I'm quoted you there here. Heh
Hashi Lebwohl wrote:The "center of gravity" for any given object is an attractor, with the size of the basin of attraction being based on the amount of mass present. Of course, this doesn't answer why mass is an attractor, only describing that it is one.
The fact that gravity has infinite reach means that the attractive force we know as gravity is somehow linked to one of those higher dimensions (we have 11 of them, remember?) where "distance" as we know it has no meaning. I once read someone's speculation that "gravity" is actually the "spillover" of that force from that dimension into the four we experience. *shrug*
There was a fringe science site I saw some years ago that talked about people's experiments into trying to induce acceleration vectors, which would directly lead to the ability to accelerate an object by manipulating local space-time. There were no conclusive results at the time, of course, but if such a thing were possible then interstellar travel becomes a possibility. It might still take 100 years to reach nearby systems but at least it would be possible.
All I know about this stuff is from Brian Greene. Particularly his
Ted Talk on String Theory. Which paints a very different picture of the extra dimensions than whatever it is you're talking about. He says the others are "tiny, curled up dimensions, curled up so small, even though they're all around us, that we don't see them." They are "deeply tucked into the fabric of space itself". Ten dimensions of space, and one dimension of time. These tiny dimensions "have a very rich, intertwined geometry." They might form what's known as a Calabi-Yau shape. (The idea is that the Strings can vibrate a certain number of ways within the allowable geometry of these intertwined dimensions. And these certain ways explain the very specific numbers that science has determined are so delicately tuned to allow our universe's existence. Exact strength of the electromagnetic force; strong and weak nuclear forces; mass of the elementary particles; etc. But I digress. We're talking about gravity.)
So what do you mean by "higher dimensions?"

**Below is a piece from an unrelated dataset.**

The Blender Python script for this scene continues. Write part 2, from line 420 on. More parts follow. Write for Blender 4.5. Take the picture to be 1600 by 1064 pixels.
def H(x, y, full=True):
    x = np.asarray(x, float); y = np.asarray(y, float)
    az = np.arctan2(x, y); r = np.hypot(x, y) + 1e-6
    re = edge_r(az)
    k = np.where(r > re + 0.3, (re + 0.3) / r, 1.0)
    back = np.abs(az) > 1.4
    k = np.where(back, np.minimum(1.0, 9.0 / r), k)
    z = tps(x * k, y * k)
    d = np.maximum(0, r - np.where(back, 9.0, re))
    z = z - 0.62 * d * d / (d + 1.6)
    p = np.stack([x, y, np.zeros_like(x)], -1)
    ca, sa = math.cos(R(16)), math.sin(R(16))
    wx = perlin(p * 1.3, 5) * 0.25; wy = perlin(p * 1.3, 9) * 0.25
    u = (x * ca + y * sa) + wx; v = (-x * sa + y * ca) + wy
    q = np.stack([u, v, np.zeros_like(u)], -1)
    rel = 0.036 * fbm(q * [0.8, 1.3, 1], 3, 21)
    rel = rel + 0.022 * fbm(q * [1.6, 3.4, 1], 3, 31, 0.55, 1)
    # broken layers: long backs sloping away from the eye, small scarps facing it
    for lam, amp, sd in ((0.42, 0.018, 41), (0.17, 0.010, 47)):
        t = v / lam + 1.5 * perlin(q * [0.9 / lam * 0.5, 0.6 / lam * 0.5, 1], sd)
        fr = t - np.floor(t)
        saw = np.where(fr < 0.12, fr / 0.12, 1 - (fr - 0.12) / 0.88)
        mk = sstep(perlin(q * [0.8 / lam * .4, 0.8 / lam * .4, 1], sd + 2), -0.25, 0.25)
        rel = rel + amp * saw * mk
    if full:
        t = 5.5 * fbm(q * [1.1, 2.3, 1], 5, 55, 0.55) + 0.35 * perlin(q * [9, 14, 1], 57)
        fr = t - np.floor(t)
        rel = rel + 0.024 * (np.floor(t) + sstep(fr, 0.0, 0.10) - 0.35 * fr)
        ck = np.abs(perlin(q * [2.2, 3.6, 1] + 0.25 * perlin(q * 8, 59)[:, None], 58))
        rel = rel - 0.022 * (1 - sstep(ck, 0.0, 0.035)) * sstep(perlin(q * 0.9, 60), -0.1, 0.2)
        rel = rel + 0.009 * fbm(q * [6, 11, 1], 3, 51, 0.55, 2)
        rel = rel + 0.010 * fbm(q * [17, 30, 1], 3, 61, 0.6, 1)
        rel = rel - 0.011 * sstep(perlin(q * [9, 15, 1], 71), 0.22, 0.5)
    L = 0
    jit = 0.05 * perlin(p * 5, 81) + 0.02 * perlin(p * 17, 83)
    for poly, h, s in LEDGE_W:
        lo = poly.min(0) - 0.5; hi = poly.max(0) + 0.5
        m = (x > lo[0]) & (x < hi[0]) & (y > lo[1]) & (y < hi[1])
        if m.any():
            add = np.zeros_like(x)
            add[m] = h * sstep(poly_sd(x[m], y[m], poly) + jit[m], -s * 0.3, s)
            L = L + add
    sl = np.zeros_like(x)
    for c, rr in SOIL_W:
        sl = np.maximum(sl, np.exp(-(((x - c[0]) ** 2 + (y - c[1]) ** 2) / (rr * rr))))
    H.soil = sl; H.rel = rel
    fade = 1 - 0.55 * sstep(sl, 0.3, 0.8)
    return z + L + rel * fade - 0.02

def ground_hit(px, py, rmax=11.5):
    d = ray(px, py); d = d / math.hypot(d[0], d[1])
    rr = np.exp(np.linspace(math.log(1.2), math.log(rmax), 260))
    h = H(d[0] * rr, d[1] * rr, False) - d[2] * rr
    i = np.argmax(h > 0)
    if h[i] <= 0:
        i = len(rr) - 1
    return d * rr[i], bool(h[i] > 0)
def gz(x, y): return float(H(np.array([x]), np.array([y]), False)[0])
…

Wikipedia's entry on String theory says that, in Einstein's general theory of relativity, "the phenomenon of gravity is viewed as a consequence of the geometry of spacetime." I think this is the answer that I'm looking for. There isn't anything that "grabs and pulls", or is a lasso, or however we might think of it. Maybe without any matter, spacetime is a perfect lattice of x, y, and z axes, in straight lines. And maybe that perfect lattice does not cause movement. Maybe something sitting in warped spacetime
must move. One bit of matter in that lattice would warp spacetime around it, but it would just sit where it is, because it is at the center of the warp-shape, the gravity well, it produces. (Of course, without another thing to measure it's position, we couldn't know if it was moving or not. But I hope you know what I mean anyway.) But a second mass would also warp spacetime. Now that our first mass is not sitting in a lattice warped only by (and to) itself, it moves. It
must move, because it is simply a property of spacetime that, if it is warped, anything within that warp must move toward the point of the greatest warp - the center of the gravity well.
I have no idea if I'm explaining what I mean. And, most definitely, I have no idea if that's what general relativity is saying. But if, as you say in the post above (not the one I quoted), gravity is not carried by particles (They've given up on gravitons?), then maybe this is what they're saying?
[And if we figure out how to warp spacetime through other means, we'll be able to make artificial gravity.]